**The problem**
Write the material out again in full, word for word. Do not include the pictures.
========
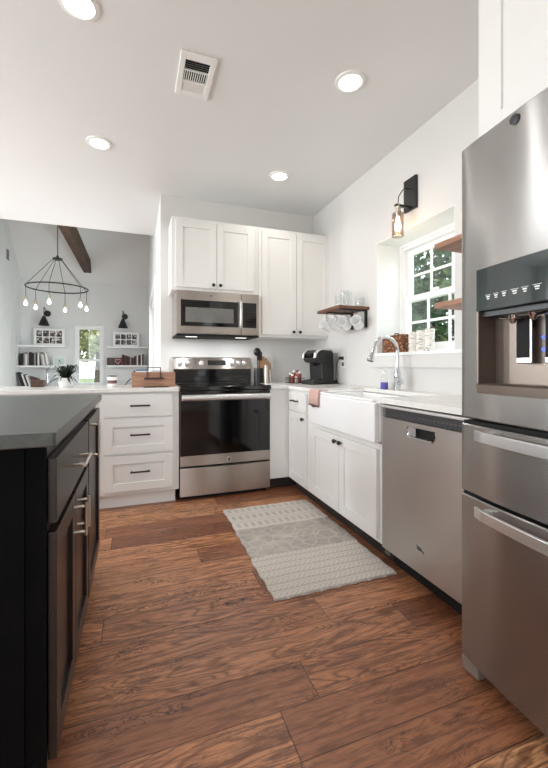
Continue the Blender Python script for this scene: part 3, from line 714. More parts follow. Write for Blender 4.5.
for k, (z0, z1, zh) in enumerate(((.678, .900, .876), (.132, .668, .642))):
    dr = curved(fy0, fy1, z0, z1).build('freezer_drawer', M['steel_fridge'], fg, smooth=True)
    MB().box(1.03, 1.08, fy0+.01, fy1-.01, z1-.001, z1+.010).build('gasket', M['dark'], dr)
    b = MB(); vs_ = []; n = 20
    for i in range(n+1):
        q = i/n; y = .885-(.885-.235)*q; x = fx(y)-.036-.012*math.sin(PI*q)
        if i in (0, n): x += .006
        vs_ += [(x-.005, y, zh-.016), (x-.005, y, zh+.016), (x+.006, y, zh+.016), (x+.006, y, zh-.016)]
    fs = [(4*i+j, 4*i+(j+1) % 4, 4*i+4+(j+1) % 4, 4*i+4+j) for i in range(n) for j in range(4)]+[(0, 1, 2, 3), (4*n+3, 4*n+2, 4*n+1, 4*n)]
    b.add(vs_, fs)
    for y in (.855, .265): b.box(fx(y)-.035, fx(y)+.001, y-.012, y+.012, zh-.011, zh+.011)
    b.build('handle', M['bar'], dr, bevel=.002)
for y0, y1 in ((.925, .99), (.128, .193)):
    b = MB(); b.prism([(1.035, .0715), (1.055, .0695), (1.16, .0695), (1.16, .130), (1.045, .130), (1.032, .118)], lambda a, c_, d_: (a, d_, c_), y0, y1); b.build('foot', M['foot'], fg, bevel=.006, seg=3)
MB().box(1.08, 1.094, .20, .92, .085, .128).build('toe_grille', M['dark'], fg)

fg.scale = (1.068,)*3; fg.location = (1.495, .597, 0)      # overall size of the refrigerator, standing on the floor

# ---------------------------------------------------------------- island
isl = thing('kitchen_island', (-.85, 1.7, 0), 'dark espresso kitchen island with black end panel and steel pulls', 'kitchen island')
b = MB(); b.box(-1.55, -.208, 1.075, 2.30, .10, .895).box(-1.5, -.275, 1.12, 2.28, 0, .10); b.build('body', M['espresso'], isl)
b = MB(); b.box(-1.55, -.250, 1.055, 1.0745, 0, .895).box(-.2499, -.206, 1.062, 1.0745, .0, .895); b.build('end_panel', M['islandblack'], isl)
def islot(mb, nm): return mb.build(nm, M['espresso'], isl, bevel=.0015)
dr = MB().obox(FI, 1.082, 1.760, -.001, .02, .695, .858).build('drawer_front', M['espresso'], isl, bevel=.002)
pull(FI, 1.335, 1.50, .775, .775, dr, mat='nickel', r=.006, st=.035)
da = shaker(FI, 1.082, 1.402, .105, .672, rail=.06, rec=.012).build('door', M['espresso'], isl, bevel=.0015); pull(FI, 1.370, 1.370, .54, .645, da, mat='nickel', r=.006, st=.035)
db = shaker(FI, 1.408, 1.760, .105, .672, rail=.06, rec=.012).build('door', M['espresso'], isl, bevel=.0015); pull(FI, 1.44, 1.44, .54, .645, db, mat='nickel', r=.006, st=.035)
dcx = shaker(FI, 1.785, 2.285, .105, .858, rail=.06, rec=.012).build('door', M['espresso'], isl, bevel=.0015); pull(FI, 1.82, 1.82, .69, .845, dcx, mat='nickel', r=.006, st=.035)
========
**Result below**
Continue the Blender Python script for this scene: part 3, from line 714. More parts follow. Write for Blender 4.5.
for k, (z0, z1, zh) in enumerate(((.678, .900, .876), (.132, .668, .642))):
    dr = curved(fy0, fy1, z0, z1).build('freezer_drawer', M['steel_fridge'], fg, smooth=True)
    MB().box(1.03, 1.08, fy0+.01, fy1-.01, z1-.001, z1+.010).build('gasket', M['dark'], dr)
    b = MB(); vs_ = []; n = 20
    for i in range(n+1):
        q = i/n; y = .885-(.885-.235)*q; x = fx(y)-.036-.012*math.sin(PI*q)
        if i in (0, n): x += .006
        vs_ += [(x-.005, y, zh-.016), (x-.005, y, zh+.016), (x+.006, y, zh+.016), (x+.006, y, zh-.016)]
    fs = [(4*i+j, 4*i+(j+1) % 4, 4*i+4+(j+1) % 4, 4*i+4+j) for i in range(n) for j in range(4)]+[(0, 1, 2, 3), (4*n+3, 4*n+2, 4*n+1, 4*n)]
    b.add(vs_, fs)
    for y in (.855, .265): b.box(fx(y)-.035, fx(y)+.001, y-.012, y+.012, zh-.011, zh+.011)
    b.build('handle', M['bar'], dr, bevel=.002)
for y0, y1 in ((.925, .99), (.128, .193)):
    b = MB(); b.prism([(1.035, .0715), (1.055, .0695), (1.16, .0695), (1.16, .130), (1.045, .130), (1.032, .118)], lambda a, c_, d_: (a, d_, c_), y0, y1); b.build('foot', M['foot'], fg, bevel=.006, seg=3)
MB().box(1.08, 1.094, .20, .92, .085, .128).build('toe_grille', M['dark'], fg)

fg.scale = (1.068,)*3; fg.location = (1.495, .597, 0)      # overall size of the refrigerator, standing on the floor

# ---------------------------------------------------------------- island
isl = thing('kitchen_island', (-.85, 1.7, 0), 'dark espresso kitchen island with black end panel and steel pulls', 'kitchen island')
b = MB(); b.box(-1.55, -.208, 1.075, 2.30, .10, .895).box(-1.5, -.275, 1.12, 2.28, 0, .10); b.build('body', M['espresso'], isl)
b = MB(); b.box(-1.55, -.250, 1.055, 1.0745, 0, .895).box(-.2499, -.206, 1.062, 1.0745, .0, .895); b.build('end_panel', M['islandblack'], isl)
def islot(mb, nm): return mb.build(nm, M['espresso'], isl, bevel=.0015)
dr = MB().obox(FI, 1.082, 1.760, -.001, .02, .695, .858).build('drawer_front', M['espresso'], isl, bevel=.002)
pull(FI, 1.335, 1.50, .775, .775, dr, mat='nickel', r=.006, st=.035)
da = shaker(FI, 1.082, 1.402, .105, .672, rail=.06, rec=.012).build('door', M['espresso'], isl, bevel=.0015); pull(FI, 1.370, 1.370, .54, .645, da, mat='nickel', r=.006, st=.035)
db = shaker(FI, 1.408, 1.760, .105, .672, rail=.06, rec=.012).build('door', M['espresso'], isl, bevel=.0015); pull(FI, 1.44, 1.44, .54, .645, db, mat='nickel', r=.006, st=.035)
dcx = shaker(FI, 1.785, 2.285, .105, .858, rail=.06, rec=.012).build('door', M['espresso'], isl, bevel=.0015); pull(FI, 1.82, 1.82, .69, .845, dcx, mat='nickel', r=.006, st=.035)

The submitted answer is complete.